Of course, what is happening today is “justice” being executed on the streets, thus shortening the court calendar as crimes are struck from the lists as having been settled by the bullet. In other words justice today has been taken to the back alleys. It also saves the already overcrowded prison from having to make room for new inmates.

“We are working like crazy to keep a lid on this terrible thing but as long as our young sons walk around with guns in their hands with the propensity to kill — they have done it before they will do it again - and we do nothing to keep them behind bars we will continue to pick up dead bodies,” said the Commissioner.

“This is going to offend a lot of people but something must be done to get those people out of communities and where they belong until they have their day in court,” Mr Greenslade said.

“It can’t be right for a man to walk around with an illegal firearm to be arrested, and a few days later he is waving at the same officers that arrested him as if nothing has happened. There is something wrong with the equation. I do not want to get caught up in numbers or whether the murder count is going to be high or low, the reality is one dead body in the Bahamas is one dead body too many. I am begging for support and help.

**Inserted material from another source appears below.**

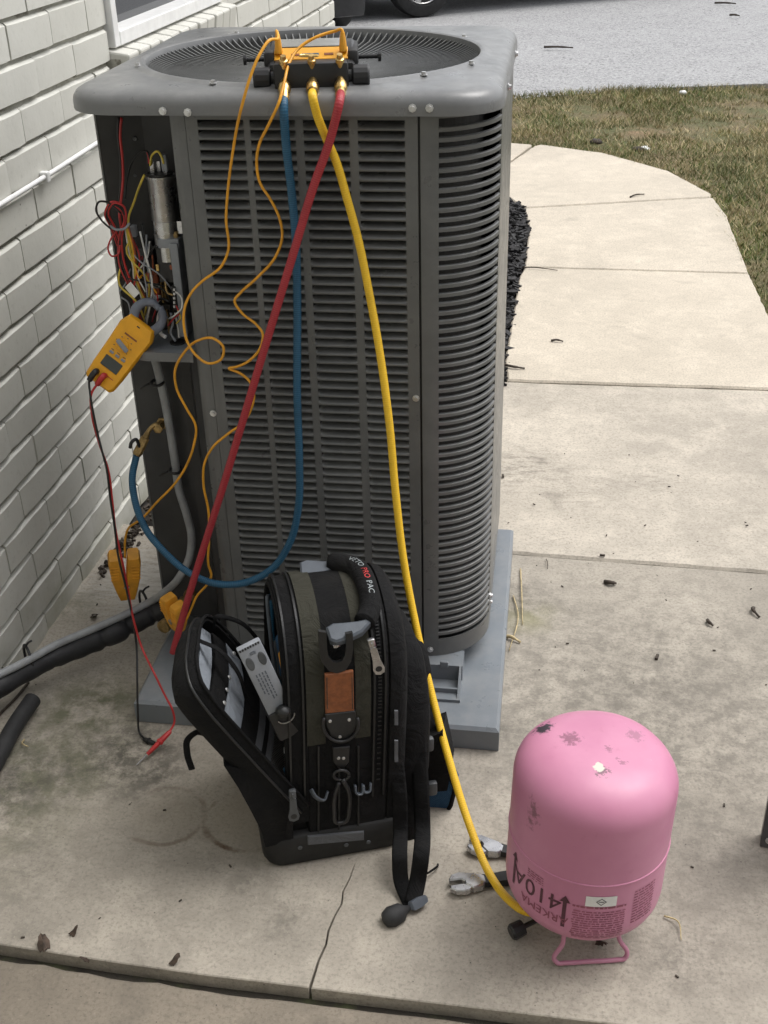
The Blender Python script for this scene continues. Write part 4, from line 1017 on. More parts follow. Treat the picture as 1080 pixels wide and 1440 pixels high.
c2 = [(470, 44, 1.85), (445, 52, 1.84), (420, 68, 1.825), (407, 88, 1.80), (400, 115, 1.765), (392, 145, 1.738), (378, 175, 1.742), (364, 205, 1.755), (361, 232, 1.765), (366, 258, 1.77), (380, 280, 1.772), (393, 307, 1.773), (397, 332, 1.773), (388, 360, 1.773), (360, 392, 1.772), (338, 412, 1.772), (330, 422, 1.772), (340, 440, 1.772), (360, 456, 1.772), (369, 468, 1.77), (368, 484, 1.768), (352, 506, 1.766), (332, 516, 1.766), (322, 518, 1.766), (336, 524, 1.767), (350, 535, 1.768), (357, 553, 1.77), (352, 578, 1.77), (341, 595, 1.77), (322, 609, 1.768), (300, 628, 1.766), (288, 650, 1.768), (286, 680, 1.77), (293, 717, 1.772), (294, 760, 1.774), (293, 794, 1.776), (297, 810, 1.778), (291, 822, 1.778), (277, 838, 1.776), (268, 858, 1.77), (262, 872, 1.765)]
ct = at(243, 845, y=1.765); cb_ = at(258, 925, y=1.80)
cord_thing('orange clip probe half hidden behind the red hose and the open bag flap', pl_r, c2, (ct, cb_-ct, Vector((-.55, -.8, .25)), .08, .03), [Vector((0, 0, .022)), Vector((-.001, .001, .030))])
# ------------------------------------------------------------------ clamp meter and its leads
mt_top = at(200, 453, y=1.800); mt_bot = at(136, 541, y=1.752)
La = (mt_top-mt_bot); ML = La.length; La.normalize()
Nf = Vector((.30, -.80, .55));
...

“If we arrest people that have committed the most egregious crimes in this country and they have re-offended more than once but are still walking around, something is wrong with that. Something needs to be done because arresting them is not solving the problem. We cannot arrest ourselves out of this situation.”

At the same time – September 2015 – former National Security Minister, the late Dr Bernard Nottage, blamed the judiciary for the country’s crime problem. He was critical of judges for not imposing stiffer penalties and not properly enforcing the laws that are on the books. Speaking in the House at the time he claimed that some magistrates give lighter sentences to criminals because the accused is someone in society’s “good son.” He found it hard to believe that some judges live in the same country and still only give criminals “a slap on the wrist” when they appear before them.

In the House of Assembly last month Health Minister Dr Duane Sands said that The Bahamas had the highest homicide rate in the world — triple the rate that the World Health Organisation considers an epidemic. He also said the rate would be even higher if skilled Bahamian doctors did not save the lives of the many who have been shot or stabbed.

When we first started our career reporting the courts — a lifetime ago— no one charged with murder could get bail. Consideration should be given to going back to those days. Also it is so unsafe on the streets today for anyone wearing an ankle bracelet for a serious crime that they should be the ones to want the security of the prison walls for their own survival.

We recall our first meeting with Commissioner Greenslade many years ago when a young man needed the protection of the police.

One day sitting at our desk in the newsroom, we looked up to see a very frightened young man standing before us.

“I want you to turn me in to the police,” he said simply.

He was in a gang, which he desperately wanted to leave, but was afraid to do so because he would be killed. The police were also looking for him. He was afraid that if they saw him first he would be shot. No matter which way he turned he was looking down the barrel of a gun. However, he believed he would be more secure with the police if we would hand him over to them. We had never seen him before. We were satisfied that he was a sincere young man who had gone astray and genuinely wanted to change his life style and be accepted back into society.

We telephoned then Commissioner of Police Reginald Ferguson, who promised to send an officer to The Tribune to collect the young man. Ellison Greenslade arrived and even to this day we are still impressed at how well he handled this frightened youngster. They left our office with the police officer’s arms around the shoulders of the young offender. Police Officer Greenslade had completely won this young offender’s confidence and was about to help him start a new life.

This young man knew that he was safer in the hands of the law rather than out on the streets, a target of what once was his own gang.